Thank you for all these encouraging thoughts. I have gotten to the point – I will be 75 next month – that I do not want to be able to “prove” or “understand” God with my human reason. I have arrived where Job was when God finished speaking to him near the end of the book, and God told Job he could now question HIm. And Job said, “Nope, I get it, thank you very much. You are God and I am not-and that’s enough for me”. So, like Job, I will ask nothing, I will just take all the new donkeys and camels and praise the Lord. Guy, Texas
Fine tuning the “baptism” of Aristotle, I’m willing to be corrected, but do seem to recall, first, that Aristotle held that the universe was eternal (rather than not, and created) and that there is no immortality of the soul since intelligence is not personal but impersonal and is held in common by the whole human race. And, second, Thomas also had to rinse Aristotle of Islamic accretions. And, some of Aquinas’ ideas were in fact “controversial” and even blacklisted for a while, I think by the local bishop rather than by Rome.

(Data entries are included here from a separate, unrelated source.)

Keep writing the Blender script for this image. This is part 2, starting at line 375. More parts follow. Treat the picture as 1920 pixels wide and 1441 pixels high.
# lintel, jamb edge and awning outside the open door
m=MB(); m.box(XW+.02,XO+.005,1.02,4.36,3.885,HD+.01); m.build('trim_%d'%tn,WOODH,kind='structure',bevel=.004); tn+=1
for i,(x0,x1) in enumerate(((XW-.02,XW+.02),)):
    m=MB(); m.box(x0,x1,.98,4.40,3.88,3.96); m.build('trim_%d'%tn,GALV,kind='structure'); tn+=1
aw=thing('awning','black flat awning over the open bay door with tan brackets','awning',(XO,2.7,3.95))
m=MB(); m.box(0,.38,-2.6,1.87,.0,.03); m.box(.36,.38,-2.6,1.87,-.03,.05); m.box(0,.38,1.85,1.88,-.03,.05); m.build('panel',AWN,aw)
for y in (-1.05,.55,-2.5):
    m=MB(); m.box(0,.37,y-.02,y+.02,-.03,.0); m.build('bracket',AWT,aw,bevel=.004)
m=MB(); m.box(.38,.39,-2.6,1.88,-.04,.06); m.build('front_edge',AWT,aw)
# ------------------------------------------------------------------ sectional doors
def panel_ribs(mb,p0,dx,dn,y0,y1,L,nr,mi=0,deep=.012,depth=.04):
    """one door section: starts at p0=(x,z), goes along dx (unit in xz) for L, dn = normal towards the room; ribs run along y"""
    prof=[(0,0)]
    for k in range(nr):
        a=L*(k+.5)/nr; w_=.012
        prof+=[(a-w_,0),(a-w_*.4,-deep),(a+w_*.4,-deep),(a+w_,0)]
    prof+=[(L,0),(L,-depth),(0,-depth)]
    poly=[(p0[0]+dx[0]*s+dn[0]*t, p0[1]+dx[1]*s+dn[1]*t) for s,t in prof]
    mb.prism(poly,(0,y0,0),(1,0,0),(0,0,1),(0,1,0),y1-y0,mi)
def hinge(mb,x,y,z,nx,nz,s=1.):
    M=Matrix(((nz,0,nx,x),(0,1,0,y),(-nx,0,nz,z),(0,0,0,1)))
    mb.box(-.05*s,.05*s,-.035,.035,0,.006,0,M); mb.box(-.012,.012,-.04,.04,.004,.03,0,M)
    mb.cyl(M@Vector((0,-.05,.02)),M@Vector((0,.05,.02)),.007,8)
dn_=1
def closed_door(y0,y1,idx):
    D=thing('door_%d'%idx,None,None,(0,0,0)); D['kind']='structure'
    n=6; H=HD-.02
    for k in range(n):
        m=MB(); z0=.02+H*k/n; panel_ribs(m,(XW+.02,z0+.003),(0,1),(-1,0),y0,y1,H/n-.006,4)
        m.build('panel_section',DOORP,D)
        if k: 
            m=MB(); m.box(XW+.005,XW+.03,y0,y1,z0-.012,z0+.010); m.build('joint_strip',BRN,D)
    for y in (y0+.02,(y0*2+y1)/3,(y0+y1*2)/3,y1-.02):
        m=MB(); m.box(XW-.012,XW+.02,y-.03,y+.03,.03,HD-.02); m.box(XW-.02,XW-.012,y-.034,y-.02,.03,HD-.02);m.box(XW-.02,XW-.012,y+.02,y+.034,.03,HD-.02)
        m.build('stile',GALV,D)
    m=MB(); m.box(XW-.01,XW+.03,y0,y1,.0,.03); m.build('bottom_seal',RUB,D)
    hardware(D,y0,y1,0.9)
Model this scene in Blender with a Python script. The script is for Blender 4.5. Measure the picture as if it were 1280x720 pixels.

But, anyway, (and in step with Pearce) the Greeks did supply a way of thinking–a way of thinking that is human rather than only uppity Western and inadequately multicultural–and this vocabulary made it possible to better articulate the Faith through the Creed. The Triune Oneness of three “persons”, for example. And, a way of thinking highlighted by Pope Benedict XVI who stresses that a distinctive feature of Christianity–the historical event of the Incarnation–is that the Faith is illumined by reason rather than being simply another of the symbolic mystery religions that sprang up in the last dusk of the Roman Empire.
Amen to the article and the three comments above. Thank God there is hope.